Difference between revisions of "MediaWiki:Sitenotice id"

Revision as of 16:41, 13 January 2015

Instead of doing the substitution it should also be possible to write:

$$ \frac{1}{(2\pi)^{n/2}} \int_{\mathbb{R}^n } \int_{\mathbb{R}^n } f(x-y) g(y) e^{-i<k,x>} dy \: dx $$

as

$$ \frac{1}{(2\pi)^{n/2}} \int_{\mathbb{R}^n } \int_{\mathbb{R}^n } f(x-y) g(y) e^{-i<k,x-y+y>} dy \: dx $$

$$ = \frac{1}{(2\pi)^{n/2}} \int_{\mathbb{R}^n } \int_{\mathbb{R}^n } f(x-y) e^{-i<k,x-y>} g(y) e^{-i<k,y>} dy \: dx $$

and then use Fubini

Un vieil homme (talk) 20:43, 31 December 2014 (CET)

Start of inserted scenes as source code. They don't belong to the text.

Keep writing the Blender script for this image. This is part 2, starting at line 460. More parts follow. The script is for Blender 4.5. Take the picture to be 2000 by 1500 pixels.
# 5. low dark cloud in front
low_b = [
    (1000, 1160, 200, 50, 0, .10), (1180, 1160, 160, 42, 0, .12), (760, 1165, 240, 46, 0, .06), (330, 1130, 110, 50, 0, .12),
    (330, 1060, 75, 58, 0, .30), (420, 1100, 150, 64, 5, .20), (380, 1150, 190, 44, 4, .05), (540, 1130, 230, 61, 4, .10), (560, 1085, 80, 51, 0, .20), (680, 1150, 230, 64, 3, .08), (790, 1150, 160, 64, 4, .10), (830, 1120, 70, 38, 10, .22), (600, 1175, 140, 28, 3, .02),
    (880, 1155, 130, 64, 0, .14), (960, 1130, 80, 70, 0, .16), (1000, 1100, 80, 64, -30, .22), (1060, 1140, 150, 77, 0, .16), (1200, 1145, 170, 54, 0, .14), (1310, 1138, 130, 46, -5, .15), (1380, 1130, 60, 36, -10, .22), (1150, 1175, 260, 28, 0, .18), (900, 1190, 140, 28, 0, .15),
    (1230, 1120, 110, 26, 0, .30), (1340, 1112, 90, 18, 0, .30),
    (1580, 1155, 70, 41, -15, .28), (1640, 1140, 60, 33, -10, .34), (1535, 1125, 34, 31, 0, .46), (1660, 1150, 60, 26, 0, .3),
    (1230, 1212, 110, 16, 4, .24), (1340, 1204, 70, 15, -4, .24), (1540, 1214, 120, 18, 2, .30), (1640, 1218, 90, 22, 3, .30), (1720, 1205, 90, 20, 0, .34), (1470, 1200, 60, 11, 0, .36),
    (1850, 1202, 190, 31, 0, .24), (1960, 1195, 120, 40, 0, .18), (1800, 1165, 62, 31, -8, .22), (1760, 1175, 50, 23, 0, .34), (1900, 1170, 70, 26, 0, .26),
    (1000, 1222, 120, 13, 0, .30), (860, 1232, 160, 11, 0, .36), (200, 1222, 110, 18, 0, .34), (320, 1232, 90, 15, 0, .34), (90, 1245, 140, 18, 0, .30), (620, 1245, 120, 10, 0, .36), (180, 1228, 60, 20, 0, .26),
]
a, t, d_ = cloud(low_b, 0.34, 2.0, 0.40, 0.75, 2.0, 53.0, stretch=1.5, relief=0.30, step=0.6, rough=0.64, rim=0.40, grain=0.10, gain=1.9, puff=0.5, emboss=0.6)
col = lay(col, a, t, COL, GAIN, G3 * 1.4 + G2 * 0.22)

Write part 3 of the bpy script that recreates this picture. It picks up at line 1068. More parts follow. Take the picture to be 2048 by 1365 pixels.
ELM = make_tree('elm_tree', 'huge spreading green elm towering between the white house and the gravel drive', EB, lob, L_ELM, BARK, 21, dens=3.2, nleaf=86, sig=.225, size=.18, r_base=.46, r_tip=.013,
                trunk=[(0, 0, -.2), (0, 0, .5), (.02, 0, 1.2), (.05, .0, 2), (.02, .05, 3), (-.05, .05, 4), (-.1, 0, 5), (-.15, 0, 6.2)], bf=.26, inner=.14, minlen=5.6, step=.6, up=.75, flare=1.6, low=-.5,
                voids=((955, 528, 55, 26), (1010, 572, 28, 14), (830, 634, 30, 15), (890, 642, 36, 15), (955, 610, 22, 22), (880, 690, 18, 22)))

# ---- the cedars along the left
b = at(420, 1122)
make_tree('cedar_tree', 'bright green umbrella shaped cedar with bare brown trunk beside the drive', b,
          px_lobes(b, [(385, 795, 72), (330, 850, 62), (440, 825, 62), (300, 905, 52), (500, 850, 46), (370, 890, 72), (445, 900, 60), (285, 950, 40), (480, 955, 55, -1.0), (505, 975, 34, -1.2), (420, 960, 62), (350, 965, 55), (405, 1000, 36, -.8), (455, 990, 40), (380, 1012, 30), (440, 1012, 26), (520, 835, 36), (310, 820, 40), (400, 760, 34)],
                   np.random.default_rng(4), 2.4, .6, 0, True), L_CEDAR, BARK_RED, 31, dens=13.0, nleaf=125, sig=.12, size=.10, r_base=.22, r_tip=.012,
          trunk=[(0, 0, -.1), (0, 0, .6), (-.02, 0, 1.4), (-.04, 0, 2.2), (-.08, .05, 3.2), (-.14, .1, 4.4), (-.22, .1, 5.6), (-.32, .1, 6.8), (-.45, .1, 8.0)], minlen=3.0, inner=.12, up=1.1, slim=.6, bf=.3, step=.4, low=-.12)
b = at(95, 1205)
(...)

In 1c)the derivation got exchanged with the integral without proofing that this is allowed:

$$ \frac{d}{dk} \widehat{F_c}(k) = \frac{d}{dk} (\frac{1}{\sqrt{2\pi}} \int_{-\infty}^{\infty} F_c(x)e^{-ikx} dx) = \frac{1}{\sqrt{2\pi}} \int_{-\infty}^{\infty} F_c(x) \frac{d}{dk} e^{-ikx} dx = \frac{-i}{\sqrt{2\pi}} \int_{-\infty}^{\infty} e^{-cx^{2}}xe^{-ikx} dx $$

Alex (talk) 14:55, 4 January 2015 (CET)

In part d) of the problem used \( e^{-ax^{2}}\sqrt{2\pi} \widehat{F_l}(s) \) with \( s = 2axi \). But a Fourier-transform can't take complex arguments - I didn't know that either so I checked here: [1] So you might rather use the trick we've used in problem 3 with completing the square. Actually you can copy that from the guys of group Y on the Dropbox, they got a pretty solid solution. - A.

@Un vieil homme: I think the Fubini idea doesn't work. We've proven Fubini at Kowalski's for Riemann-integrable functions so I guess that's the theorem we can use. Fubini only works for compact intervals which is not the case above. - A.